The DuPage County Board announced awards from a small nonprofit grant program funded by American Rescue Plan Act investment earnings and recognized Repeat Boutique among recipients that will use funds for staffing and client services.

DuPage County presented grants totaling $711,336 to 32 local nonprofit organizations at its June 24 board meeting, part of a small nonprofit program established to fund services including job readiness, literacy, housing, behavioral health, substance use treatment and food assistance.

Chair Deborah A. Conroy said the program uses American Rescue Plan Act investment earnings and that members reviewed and selected awardees after vetting by county finance staff and the state's attorney’s office. “Today, we presented grant awards to 32 organizations totaling more than $700,000,” Conroy said.

Greg Shorze, chair of the Human Services Committee, described the grants as ranging from $5,000 to $30,000 and said each board member played a role in selection. Lynn Dugan, executive director (volunteer) of Repeat Boutique, spoke for grantees and said the award will allow the 100%-volunteer organization to hire an executive director after serving 4,000 families (about 18,000 individuals) last year. “This grant comes at an amazing time,” Dugan said. “It’s going to be the seed money we need to hire an executive director.”

Why it matters: the grants are intended to expand capacity for services to DuPage residents in need.

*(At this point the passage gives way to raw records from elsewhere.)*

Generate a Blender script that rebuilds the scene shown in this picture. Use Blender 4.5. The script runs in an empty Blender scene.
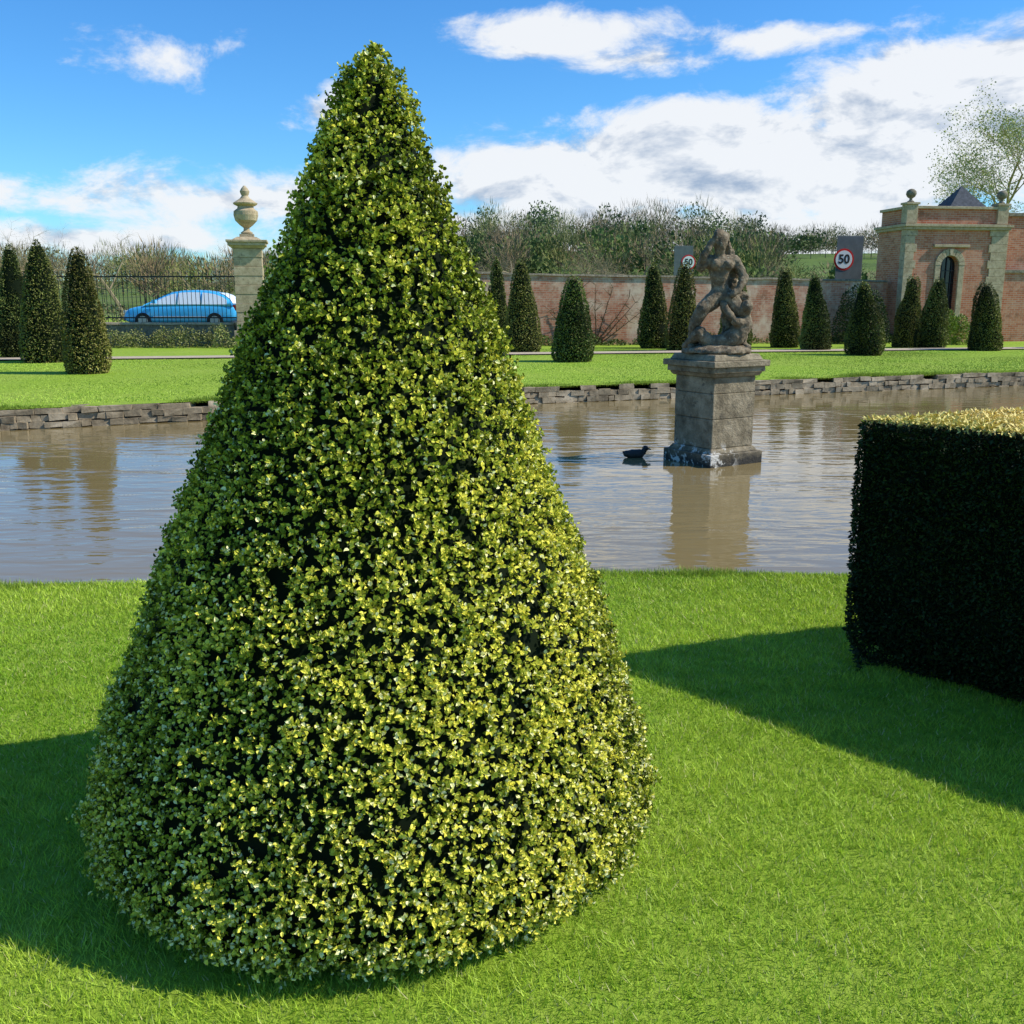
import bpy, math, random
import numpy as np
from mathutils import Vector, Matrix
random.seed(7); rng=np.random.default_rng(11)
S=bpy.context.scene
S.view_settings.view_transform='Standard'
try: S.view_settings.look='None'
except Exception: pass
S.view_settings.exposure=0; S.view_settings.gamma=1
R=math.radians
# ------------------------------------------------------------ helpers
def link(o,parent=None):
    S.collection.objects.link(o)
    if parent is not None: o.parent=parent
    return o
def empty(name,loc=(0,0,0),rotz=0):
    e=bpy.data.objects.new(name,None); e.location=loc; e.rotation_euler=(0,0,rotz); e.empty_display_size=.2
    return link(e)
def np_mesh(name,V,F,mats,parent=None,col=None,fmat=None,smooth=False,loc=None,rotz=0):
    V=np.asarray(V,dtype=np.float32).reshape(-1,3); F=np.asarray(F,dtype=np.int32)
    k=F.shape[1]; me=bpy.data.meshes.new(name)
    me.vertices.add(len(V)); me.vertices.foreach_set('co',V.ravel())
    me.loops.add(F.size); me.loops.foreach_set('vertex_index',F.ravel())
    me.polygons.add(len(F)); me.polygons.foreach_set('loop_start',np.arange(0,F.size,k,dtype=np.int32))
    try: me.polygons.foreach_set('loop_total',np.full(len(F),k,dtype=np.int32))
    except Exception: pass
    for m in (mats if isinstance(mats,(list,tuple)) else [mats]): me.materials.append(m)
    if fmat is not None: me.polygons.foreach_set('material_index',np.asarray(fmat,dtype=np.int32))
    me.update(calc_edges=True)
    me.polygons.foreach_set('use_smooth',np.full(len(F),smooth,dtype=bool))
    if col is not None:
        a=me.color_attributes.new('Col','FLOAT_COLOR','POINT')
        c=np.ones((len(V),4),dtype=np.float32); c[:,:3]=np.clip(col,0,1); a.data.foreach_set('color',c.ravel())
    o=bpy.data.objects.new(name,me); link(o,parent)
    if loc is not None: o.location=loc
    o.rotation_euler=(0,0,rotz)
    return o
class MB:
    def __init__(s): s.v=[]; s.f=[]; s.m=[]
    def add(s,vs,fs,m=0):
        b=len(s.v); s.v+= [tuple(v) for v in vs]; s.f+=[tuple(b+i for i in f) for f in fs]; s.m+=[m]*len(fs)
    def box(s,x0,x1,y0,y1,z0,z1,m=0,j=0,top=None):
        t=top or 0
        vs=[(x0,y0,z0),(x1,y0,z0),(x1,y1,z0),(x0,y1,z0),(x0+t,y0+t,z1),(x1-t,y0+t,z1),(x1-t,y1-t,z1),(x0+t,y1-t,z1)]
        if j: vs=[tuple(c+random.uniform(-j,j) for c in v) for v in vs]
        s.add(vs,[(0,3,2,1),(4,5,6,7),(0,1,5,4),(1,2,6,5),(2,3,7,6),(3,0,4,7)],m)
    def lathe(s,prof,cx=0,cy=0,n=24,m=0,sq=False):
        vs=[];fs=[]
        for r,z in prof:
            for i in range(n):
                a=2*math.pi*i/n; vs.append((cx+r*math.cos(a),cy+r*math.sin(a),z))
        for k in range(len(prof)-1):
            for i in range(n):
                j=(i+1)%n; fs.append((k*n+i,k*n+j,(k+1)*n+j,(k+1)*n+i))
        fs.append(tuple(range(n))[::-1]); fs.append(tuple((len(prof)-1)*n+i for i in range(n)))
        s.add(vs,fs,m)
    def tube(s,a,b,ra,rb,n=5,m=0):
        a=Vector(a);b=Vector(b);d=(b-a)
        if d.length<1e-6:return
        d.normalize(); u=d.orthogonal().normalized(); w=d.cross(u); vs=[]
        for p,r in((a,ra),(b,rb)):
            for i in range(n):
                t=2*math.pi*i/n; vs.append(p+u*(r*math.cos(t))+w*(r*math.sin(t)))
        fs=[(i,(i+1)%n,n+(i+1)%n,n+i) for i in range(n)]+[tuple(range(n))[::-1],tuple(range(n,2*n))]
        s.add(vs,fs,m)
    def ball(s,c,r,n=12,m=0):
        vs=[];fs=[];k=8
        for i in range(k+1):
            ph=math.pi*(i/k)*.98+.01*math.pi
            for j in range(n):
                t=2*math.pi*j/n; vs.append((c[0]+r*math.sin(ph)*math.cos(t),c[1]+r*math.sin(ph)*math.sin(t),c[2]-r*math.cos(ph)))
        for i in range(k):
            for j in range(n): fs.append((i*n+j,i*n+(j+1)%n,(i+1)*n+(j+1)%n,(i+1)*n+j))
        fs.append(tuple(range(n))[::-1]); fs.append(tuple(k*n+j for j in range(n))); s.add(vs,fs,m)
    def build(s,name,mats,parent=None,loc=None,rotz=0,smooth=False,bevel=0):
        me=bpy.data.meshes.new(name); me.from_pydata(s.v,[],s.f)
        for m in (mats if isinstance(mats,(list,tuple)) else [mats]): me.materials.append(m)
        me.polygons.foreach_set('material_index',s.m)
        if smooth: me.polygons.foreach_set('use_smooth',[True]*len(s.f))
        me.update(); o=bpy.data.objects.new(name,me); link(o,parent)
        if loc is not None:o.location=loc
        o.rotation_euler=(0,0,rotz)
        if bevel:
            b=o.modifiers.new('bev','BEVEL'); b.width=bevel; b.segments=2; b.limit_method='ANGLE'
        return o
def newmat(name):
    m=bpy.data.materials.new(name); m.use_nodes=True; nt=m.node_tree; p=nt.nodes['Principled BSDF']; return m,nt,p
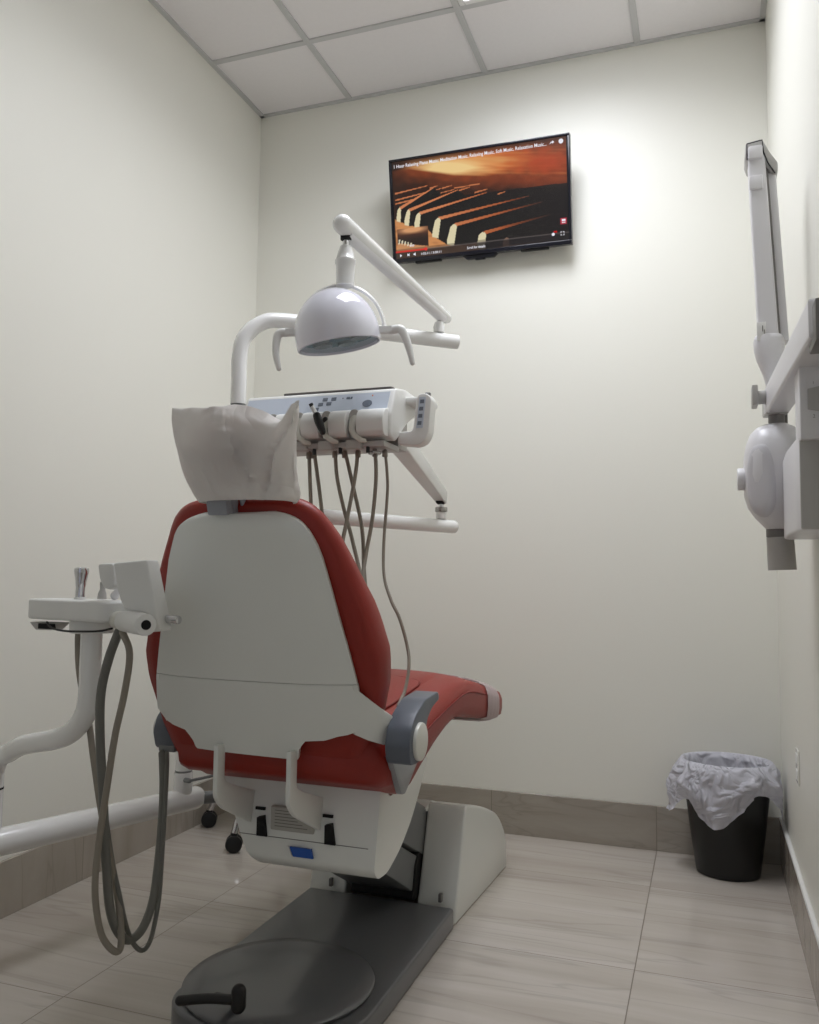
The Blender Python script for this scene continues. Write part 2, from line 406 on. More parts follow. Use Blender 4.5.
bmesh.ops.transform(tt, matrix=TM, verts=tt.verts); merge(bm, tt); build('rear_housing', bm, TVB, t)
bm = NB(); tt = NB()
prism(tt, [(-.075, -TH/2+.003), (.075, -TH/2+.003), (.055, -TH/2-.014), (-.055, -TH/2-.014)], 'z', -.03, -.004, .002); b2(tt, -.02, .02, -TH/2-.019, -TH/2-.012, -.022, -.006, .002)
bmesh.ops.transform(tt, matrix=TM, verts=tt.verts); merge(bm, tt); build('sensor_housing', bm, TVB, t)
for sx in (-.22, .22):
    bm = NB(); tt = NB(); b2(tt, sx-.055, sx+.055, -TH/2-.006, -TH/2+.002, -.03, -.008, .002)
    bmesh.ops.transform(tt, matrix=TM, verts=tt.verts); merge(bm, tt); build('speaker_grille', bm, BLK, t)
bm = NB(); b2(bm, tc_.x-.12, tc_.x+.12, 3.205, YB-.0002, tc_.z-.12, tc_.z+.12, .004); b2(bm, tc_.x-.03, tc_.x+.03, 3.15, 3.21, tc_.z-.05, tc_.z+.05, .004); build('wall_bracket', bm, BLK, t)

# the picture on the screen: measured on the photograph (x, y in a 3.9x crop) and carried to screen u, v
def Z(x, y):
    u = (x-45)/(690+.018*(y-165)*1.)
    top = 165-.152*(x-45); bot = 545-.118*(x-62)
    return u, 1-(y-top)/(bot-top)
def poly(pts): return [Z(*p) for p in pts]
def inside(P, x, y):
    c = False; j = len(P)-1
    for i in range(len(P)):
        if (P[i][1] > y) != (P[j][1] > y) and x < (P[j][0]-P[i][0])*(y-P[i][1])/(P[j][1]-P[i][1])+P[i][0]: c = not c
        j = i
    return c
def mix(a, b, t): t = max(0, min(1, t)); return tuple(p+(q-p)*t for p, q in zip(a, b))
def gs(u, v, cu, cv, su, sv): return exp(-((u-cu)/su)**2-((v-cv)/sv)**2)
CRM, DK = (212, 202, 166), (22, 20, 20)
K = [((58, 396), (74, 343), (215, 262), 22), ((90, 410), (112, 350), (312, 270), 24), ((130, 424), (154, 362), (425, 280), 27),
     ((203, 456), (234, 381), (590, 293), 33), ((262, 486), (298, 406), (640, 316), 38), ((382, 500), (412, 437), (668, 366), 42), ((482, 500), (504, 458), (512, 460), 34)]
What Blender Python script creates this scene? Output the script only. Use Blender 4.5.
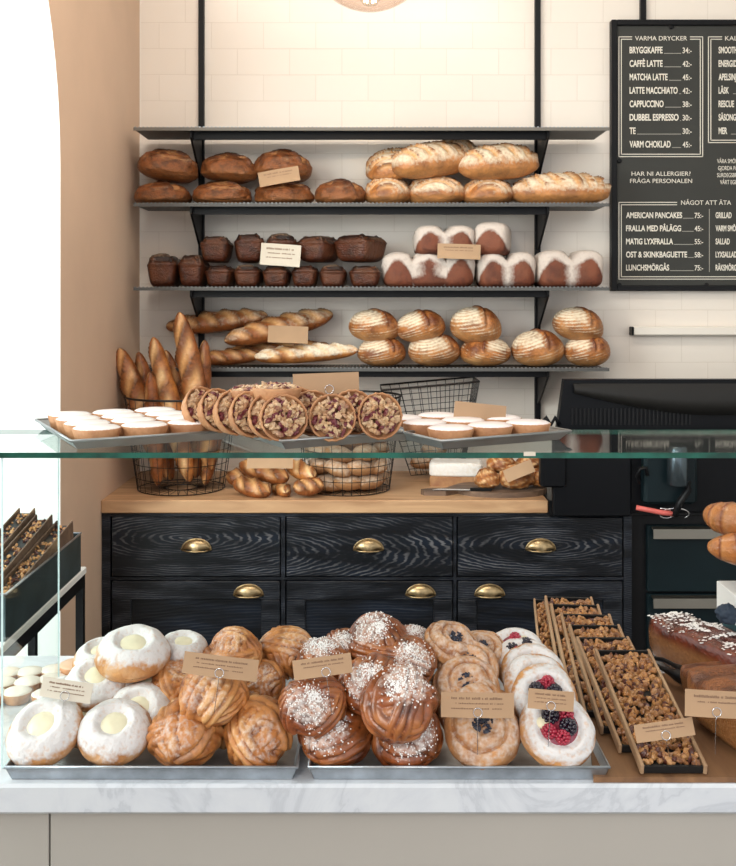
import bpy, math, random
import numpy as np
from mathutils import Vector, Matrix, Euler
R = math.radians
for o in list(bpy.data.objects): bpy.data.objects.remove(o)
SC = bpy.context.scene; COL = SC.collection

# ------------------------------------------------------------------ camera, sky, light, exposure
F = 1000.0; EYE = 1.6; HOR = 300.0
cam_d = bpy.data.cameras.new('camera'); cam = bpy.data.objects.new('camera', cam_d); COL.objects.link(cam)
cam.location = (0, 0, EYE); cam.rotation_euler = (R(90), 0, 0)
cam_d.sensor_fit = 'HORIZONTAL'; cam_d.sensor_width = 36.0; cam_d.lens = 36.0*F/736
cam_d.shift_y = -(433-HOR)/736.0; cam_d.clip_start = 0.05
cam_d.dof.use_dof = False
SC.camera = cam
W = bpy.data.worlds.new('sky'); SC.world = W; W.use_nodes = True
W.node_tree.nodes['Background'].inputs[0].default_value = (0.93, 0.95, 0.98, 1)
W.node_tree.nodes['Background'].inputs[1].default_value = 0.95
def area(name, loc, target, sx, sy, power, col):
    d = bpy.data.lights.new(name, 'AREA'); d.shape = 'RECTANGLE'; d.size = sx; d.size_y = sy; d.energy = power; d.color = col
    o = bpy.data.objects.new(name, d); COL.objects.link(o); o.location = loc
    o.rotation_euler = (Vector(target)-Vector(loc)).to_track_quat('-Z', 'Y').to_euler(); return o
area('window_daylight', (-2.3, 0.9, 2.2), (-0.9, 2.95, 1.5), 1.8, 1.8, 72, (0.95, 0.98, 1.0))
area('shopfront_daylight', (-1.7, -1.6, 2.9), (0.3, 3.6, 1.5), 1.8, 1.4, 78, (1.0, 0.95, 0.88))
area('added_shelf_fill', (-.1, 2.1, 3.385), (0.1, 3.9, 1.3), 1.8, .3, 26, (1.0, 0.93, 0.84))  # unseen fill lamp, added to brighten the back wall and its shelves
SC.view_settings.view_transform = 'Standard'; SC.view_settings.look = 'None'
SC.view_settings.gamma = 1; SC.view_settings.use_curve_mapping = False
SC.view_settings.exposure = 0.60

# ------------------------------------------------------------------ helpers
def P(px, py, Y): return Vector(((px-368)*Y/F, Y, EYE-(py-HOR)*Y/F))
def fbm(p, f, seed=0, octs=3):
    rs = np.random.RandomState(seed+17); out = np.zeros(len(p)); a = 1.0
    for o in range(octs):
        for _ in range(4):
            k = rs.normal(size=3); k /= np.linalg.norm(k)+1e-9
            out += a*np.sin(p@k*f*rs.uniform(.7, 1.4)+rs.uniform(0, 6.28))/4
        a *= .55; f *= 2.1
    return out
def sstep(a, b, x): t = np.clip((x-a)/(b-a), 0, 1); return t*t*(3-2*t)

def tag(o, label=None, cat=None, group=None, kind=None):
    if label: o['label'] = label
    if cat: o['category'] = cat
    if group: o['group'] = group
    if kind: o['kind'] = kind
    return o
def link(name, data, parent=None):
    o = bpy.data.objects.new(name, data); COL.objects.link(o)
    if parent: o.parent = parent
    return o
def thing(name, label, cat, loc=(0, 0, 0), rot=(0, 0, 0), group=None, scale=1):
    o = link(name, None); o.location = loc; o.rotation_euler = rot; o.scale = (scale,)*3 if not hasattr(scale, '__len__') else scale
    o.empty_display_size = .03
    return tag(o, label, cat, group)
def mk_mesh(name, v, f, mat, smooth=True, m=None):
    me = bpy.data.meshes.new(name); me.from_pydata([tuple(x) for x in v], [], f)
    if m is not None:
        a = me.color_attributes.new('m', 'FLOAT_COLOR', 'POINT')
        c = np.ones((len(v), 4), dtype=np.float32); c[:, :3] = m; a.data.foreach_set('color', c.ravel())
    me.materials.append(mat)
    if smooth: me.polygons.foreach_set('use_smooth', [True]*len(me.polygons))
    me.update(); return me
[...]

County officials said the program focuses on projects with direct community impact in areas such as food assistance and behavioral health.

Process and oversight: County staff described a multi-step process: applications were vetted by finance staff, reviewed by committee members, and further reviewed by the state's attorney’s office before awards were finalized and checks presented to grantees at a reception.

Next steps: recipients are expected to use the awards for the stated program areas; the county did not present additional appropriations or contract conditions during the meeting.